Region works to increase safety for all foreign-born pedestrians

As the Washington region sees an influx of foreign-born residents, local government leaders and police officers are struggling to curtail a wave of pedestrians being killed in traffic accidents.

Recent pedestrian safety studies from Inova Health Systems and the National Highway Traffic Safety Administration found that a disproportionate number of victims were of Hispanic or “other” ethnicity (meaning not black or white.) Many were immigrants and living in high-density, poorer areas.

“In many countries police don’t enforce pedestrian safety laws like they do here,” said Blanca Kling, Hispanic media liaison with Montgomery County police. “Nobody pays attention to crosswalks, it is normal for people to cross in the middleof the road, so when people come here they don’t know how important that is.”

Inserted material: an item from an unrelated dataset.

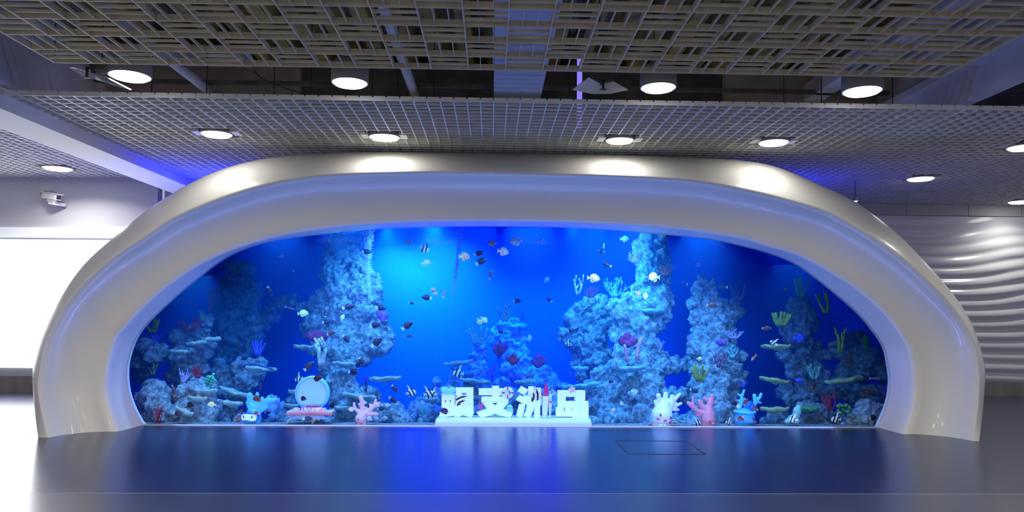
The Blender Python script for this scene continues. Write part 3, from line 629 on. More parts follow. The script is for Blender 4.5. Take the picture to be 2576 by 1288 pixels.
# --- left column (Z2)
lobes(Z2, 265,705,140,90,12.4, WINE, 'wine-purple lobed coral on the left of the rock column')
branchy(Z2, 285,800,90,180,12.1, PALE, 'tall pale knobbly coral tree on the rock column', 'antler', n=2, thick=1.5)
branchy(Z2, 495,470,60,80,12.5, DBLUE, 'dark blue twiggy coral upper middle of the rock column', 'twig')
branchy(Z2, 590,580,60,90,12.4, DBLUE, 'dark twiggy coral right of the rock column', 'twig')
lobes(Z2, 672,580,75,90,12.3, PURPLE, 'purple round fan coral at the right edge of the rock column')
branchy(Z2, 555,1000,70,100,12.0, DBLUE, 'dark knobbly coral under the small cluster of fish on the column')
branchy(Z2, 935,1160,90,75,12.2, TEAL, 'teal antler coral low in front of the reef bank', 'antler')
branchy(Z2, 730,1010,30,60,12.3, DBLUE, 'small dark sprig standing on the long flat plate coral', n=2)
for u, v, w, Y, t, s in ((170,770,130,12.6,-3,'plate coral left of the rock column under the wine coral'), (440,878,160,12.3,-3,'plate coral across the middle of the rock column'), (685,970,200,12.2,2,'long flat plate coral jutting right from the column'),
        (520,1080,210,12.0,-6,'broad teal plate coral above the pink left figure'), (105,1052,60,12.2,0,'small plate coral touching the left rim of the round sign'), (430,1155,140,12.0,0,'thin plate coral right of the small caption letters'), (95,1140,90,12.2,-4,'thin plate coral low beside the red board'), (970,1100,100,12.3,0,'small plate coral left of the big white characters')):
    plate(Z2, u, v, w, Y, s, t)
# --- centre (Z3)
branchy(Z3, 460,545,90,140,13.4, TEAL, 'pale blue knobbly coral on top of the central spire', 'antler', n=4)
branchy(Z3, 565,575,90,100,13.6, DBLUE, 'thin dark twig coral right of the central spire top', 'twig')
branchy(Z3, 300,700,145,110,13.3, TEAL, 'hand-shaped pale coral spreading on the narrow spire', 'finger', n=7)
lobes(Z3, 440,790,80,110,13.1, WINE, 'wine-red fan on the left of the central spire')
lobes(Z3, 520,850,80,80,13.0, RED, 'dark red fan under the head of the central spire')
lobes(Z3, 680,860,90,100,13.1, WINE, 'dark wine fan on the right shoulder of the central spire')
branchy(Z3, 392,930,70,130,13.4, PURPLE, 'purple coral between the two spires')
branchy(Z3, 620,705,70,50,13.4, PURPLE, 'dim purple sprig right of the central spire head', n=4)
for u, v, w, Y, t, s in ((180,872,180,13.1,8,'plate coral jutting left from the narrow spire'), (285,985,200,12.8,-6,'broad scalloped plate coral at the foot of the narrow spire'), (600,990,130,12.8,3,'plate coral over the reef bank behind the lifebuoy'), (20,1110,90,12.4,0,'small plate coral behind the first big character'), (890,1020,120,12.8,6,'plate coral on the reef bank behind the starfish')):
    plate(Z3, u, v, w, Y, s, t)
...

Experts say another factor is that immigrants are less likely to own cars and more likely to walk.

Derwood resident Yadira Sanchez said her mother was typical of immigrants who walk or take public transit everywhere. The Colombia native, Ketty Emilce Alvarado, was killed in September 2006 when she was struck by a bakery truck. Police say the victim did nothing wrong and the driver is incarcerated.

“Everybody [in our family] is going through a deep depression,” Sanchez said. “We never got to say goodbye to our mother. We weren’t able to see her because her body was too badly damaged.”

Drivers involved in pedestrian fatalities say their lives are also forever altered.

“It’s like we saw a UFO,” said a driver in an accidental pedestrian fatality in Silver Spring last month. “My wife and I, our lives are never going to be the same either. … We had a green light and somebody ran out in traffic. A 19-year-old young man is dead … and we don’t know how to deal with it.”

Leaders of the rapidly diversifying Fairfax and Montgomery counties are trying to reach immigrant communities to prevent future tragedies.

In addition to working with foreign-language media and printing safety brochures in many languages, both counties have sent pedestrian safety educators to adult English for Speakers of Other Language classes.

Montgomery is planning a pedestrian walkway in heavily Hispanic Wheaton’s business area, and Fairfax is building a $5 million pedestrian bridge across Route 50 in the Seven Corners neighborhood that is popular with immigrants.

“Some people who are new to the area are from rural locations where cars don’t travel at these speeds,” Fairfax County Supervisor Penny Gross said.

“We need to do a lot more outreach to folks that you just can’t wander across a road wherever you want to. In many accidents there wasn’t driver error.”

2007 pedestrian fatalities

Washington, D.C.:

20 pedestrian fatalities

Montgomery County, Md.:

17 pedestrian fatalities

Fairfax County, Va.:

16 pedestrian fatalities

Prince William County, Va.:

5 pedestrian fatalities

– Data was not immediately available for Prince George’s County, Md., Arlington or Alexandria.

Police department representatives said they are not tracking pedestrian fatalities by race, but several acknowledged concern about immigrant community deaths.